Socfin controls around 400,000 hectares of land across the world (according to 2020 data), which it uses to grow commodities like palm oil and rubber. The company has been accused of paying bribes as well as avoiding paying taxes in Africa, after it claimed that a sixth of its 2020 revenue came from Europe despite the fact that the company has no land holdings on the continent.

The Bolloré Group

Paris-based conglomerate Bolloré Group owns companies from a broad range of industries ranging from music to batteries to oil pipelines. It is the second-largest shareholder of Socfin, after the family of Socfin’s CEO. It has aggressively sued journalists and news outlets like Basta! Mag and France Inter for reporting on the company’s alleged human rights violations.

Human Rights Violations

In Liberia, a Socfin subsidiary was accused of grabbing over 4,400 hectares of land after bulldozing villages close to its concession area in 2010. Local residents also reported intimidation and sexual harassment. In Cameroon, the Bolloré Group was ordered to pay a €140,000 fine after a 58,000-hectare palm oil plantation that it had invested in was found to have impacted the fertility of surrounding lands. In Cambodia, 80 farmers sued the Bolloré Group for taking over their ancestral lands. 

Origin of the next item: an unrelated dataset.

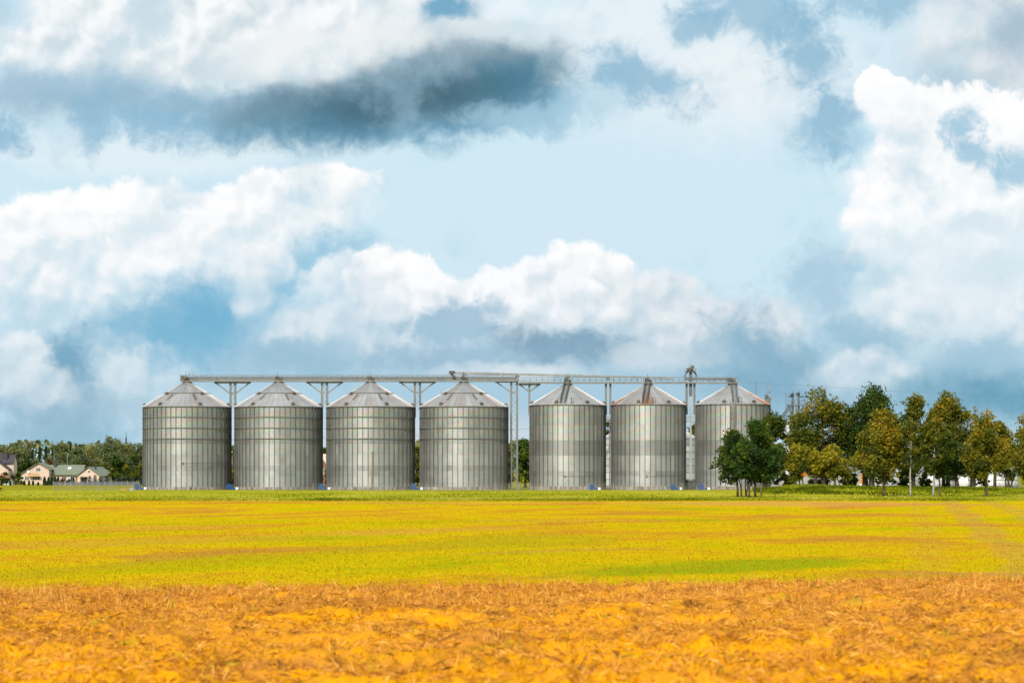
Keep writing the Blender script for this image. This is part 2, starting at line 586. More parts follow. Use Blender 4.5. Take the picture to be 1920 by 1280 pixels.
def plain(name, col, rough=0.7, metal=0.0, var=0.18, scale=2.0, spec=0.3, bump=0.0):
    """a painted, cast or timber surface with weathering"""
    m, t, b = new_mat(name)
    oc = t.node('ShaderNodeTexCoord').outputs['Object']
    n = t.noise(oc, scale, 5, 0.6)
    n2 = t.noise(oc, scale * 6.3, 3, 0.6)
    f = t.m('ADD', t.m('MULTIPLY', n, 0.7), t.m('MULTIPLY', n2, 0.3))
    c = t.mix(t.rng(f, 0.25, 0.75), tuple(x * (1 - var) for x in col), tuple(min(1, x * (1 + var)) for x in col))
    t.put(b.inputs['Base Color'], c)
    t.put(b.inputs['Roughness'], t.rng(n2, 0.2, 0.8, rough * 0.88, min(1, rough * 1.12)))
    b.inputs['Metallic'].default_value = metal
    b.inputs['Specular IOR Level'].default_value = spec
    if bump:
        bn = t.node('ShaderNodeBump')
        bn.inputs['Strength'].default_value = bump
        t.put(bn.inputs['Height'], n2)
        t.l.new(bn.outputs[0], b.inputs['Normal'])
    return m


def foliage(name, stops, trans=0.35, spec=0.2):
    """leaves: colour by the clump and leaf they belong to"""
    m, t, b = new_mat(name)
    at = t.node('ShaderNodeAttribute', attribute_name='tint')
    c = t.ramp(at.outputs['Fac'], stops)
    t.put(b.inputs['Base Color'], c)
    b.inputs['Roughness'].default_value = 0.55
    b.inputs['Specular IOR Level'].default_value = spec
    tr = t.node('ShaderNodeBsdfTranslucent')
    t.put(tr.inputs[0], c)
    mx = t.node('ShaderNodeMixShader')
    mx.inputs[0].default_value = trans
    t.l.new(b.outputs[0], mx.inputs[1])
    t.l.new(tr.outputs[0], mx.inputs[2])
    t.l.new(mx.outputs[0], t.n['Material Output'].inputs[0])
    return m


def galvanised(name, base, rough, metal, corr=0.0, sheen=False, rust=False, streak=0.25):
    """zinc sheet; object colour R = tone of the sheet, G = rust on it"""
    m, t, b = new_mat(name)
    oc = t.node('ShaderNodeTexCoord').outputs['Object']
    geo = t.node('ShaderNodeNewGeometry')
    pos = geo.outputs['Position']
    oi = t.node('ShaderNodeObjectInfo')
    tone = t.node('ShaderNodeSeparateColor')
    t.l.new(oi.outputs['Color'], tone.inputs[0])
    n = t.noise(pos, 0.35, 5, 0.62)
    st = t.noise(t.v('MULTIPLY', pos, (5.0, 5.0, 0.22)), 1.0, 4, 0.6)
    f = t.m('ADD', t.m('MULTIPLY', n, 0.6), t.m('MULTIPLY', st, 0.4))
    k = t.rng(f, 0.3, 0.7, 1 - streak, 1 + streak)
    k = t.m('MULTIPLY', k, t.rng(oi.outputs['Random'], 0, 1, 0.94, 1.06))
    k = t.m('MULTIPLY', k, tone.outputs[0])
    c = t.v('SCALE', base, scale=k)
    if sheen:
        # faint rainbow moire sheen painted into the sheet colour, in wavy bands up the wall
        sz = t.node('ShaderNodeSeparateXYZ')
        t.l.new(pos, sz.inputs[0])
        ph = t.m('ADD', t.m('MULTIPLY_ADD', sz.outputs[0], -.10, t.m('MULTIPLY', sz.outputs[2], 0.42)), t.m('MULTIPLY', t.noise(t.v('MULTIPLY', pos, (1, 1, .4)), 0.06, 2, 0.5), 2.6))
        irr = t.ramp(t.m('FRACT', ph), [(0.0, (1.13, .96, .93)), (.25, (.99, .97, 1.07)), (.5, (.90, 1.06, .98)), (.75, (1.05, 1.04, .88)), (1.0, (1.13, .96, .93))])
        amt = t.rng(sz.outputs[2], 5.0, 15.0, 0.15, 1.0)
        c = t.mix(amt, c, t.v('MULTIPLY', c, irr))
    if rust:
        ry = t.node('ShaderNodeSeparateXYZ')
        t.l.new(oc, ry.inputs[0])
        low = t.rng(ry.outputs[1], -8.2, -1.5, 1.0, 0.0)
        rn = t.noise(t.v('MULTIPLY', oc, (2.5, .35, 1)), 1.2, 6, 0.65)
        rm = t.m('MULTIPLY', tone.outputs[1], t.rng(t.m('ADD', rn, t.m('MULTIPLY', low, 0.45)), 0.5, 0.85))
        c = t.mix(rm, c, (.30, .115, .04))
    t.put(b.inputs['Base Color'], c)
    t.put(b.inputs['Roughness'], t.rng(n, 0.3, 0.7, rough * 0.9, rough * 1.1))
    b.inputs['Metallic'].default_value = metal
    b.inputs['Specular IOR Level'].default_value = 0.4
    if corr:
        sp = t.node('ShaderNodeSeparateXYZ')
        t.l.new(pos, sp.inputs[0])
        sl_ = t.m('MULTIPLY', t.m('COSINE', t.m('MULTIPLY', sp.outputs[2], 2 * PI / 0.105)), corr)
        cz = t.node('ShaderNodeCombineXYZ')
        t.l.new(sl_, cz.inputs[2])
        t.l.new(t.v('NORMALIZE', t.v('ADD', geo.outputs['Normal'], cz.outputs[0])), b.inputs['Normal'])
    return m


M = {}
M['sheet'] = galvanised('galvanised sheet', (.372, .372, .362), 0.47, 0.68, corr=0.22, sheen=True, streak=.17)
M['roof'] = galvanised('roof sheet', (.39, .39, .385), 0.52, 0.5, rust=True, streak=.2)
M['zinc'] = galvanised('weathered zinc', (.33, .33, .315), 0.55, 0.5, streak=.25)
M['zinc_dark'] = galvanised('dull dark zinc', (.15, .15, .145), 0.60, 0.35, streak=.3)
M['zinc_old'] = galvanised('old brown zinc', (.17, .145, .12), 0.65, 0.3, streak=.35)
M['stiff'] = galvanised('stiffener zinc', (.125, .122, .115), 0.62, 0.4, streak=.3)
M['white_metal'] = galvanised('white sheet', (.74, .75, .76), 0.42, 0.35, corr=0.25, streak=.12)
M['blue'] = plain('blue paint', (.008, .060, .20), .6, spec=.3, scale=3)
M['blue_dark'] = plain('dark blue paint', (.006, .03, .09), .5)
M['white'] = plain('white paint', (.74, .74, .72), .5, var=.08)
M['black'] = plain('black rubber', (.02, .02, .02), .8)
M['wood'] = plain('weathered pole wood', (.24, .14, .075), .85, scale=5)
M['orange'] = plain('orange paint', (.72, .22, .015), .45, spec=.5)
M['grey_conc'] = plain('grey concrete', (.36, .35, .33), .9, scale=1.2, bump=.2)
M['galv_post'] = plain('galvanised post', (.26, .26, .25), .65, metal=.2)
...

“I do not understand how the Bolloré Group can make billions in profits in Africa while poverty remains widespread and people are unable to feed themselves!” - Lucien, from the Democratic Republic of the Congo.

“This company came to invest in my village, but they did not respect the law. They launched their project before reaching consensus throughout the village. I demand my land back.” - Soang Prou, Representative of the Bunong ethnic group from Cambodia.

Community Victory

Local communities across Africa and Asia impacted by Bolloré’s land grabbing practices created the International Alliance of Local Communities of Socfin-Bolloré Plantations in 2013 and launched a series of petitions, protests and lawsuits. They attracted the attention of the Swiss Association for Responsible Investments (SVVK), a collective of Switzerland’s largest public pension funds (with US$329 billion in assets) which opened a dialogue with the Bolloré Group. After years of discussion, SVVK announced it had made no progress, and recommended that its members divest from the company. 

Company Response

“[T]he Bolloré Group...reiterates that it is only a shareholder of Socfin ...Therefore the Group cannot be held directly responsible for actions or decisions taken by Socfin...However, the Bolloré Group carries out its duty of vigilance...[T]he Group...accept[ed]...mediation with the NGOs Sherpa before the French National Contact Point, on the Cameroonian plantation Socapalm.”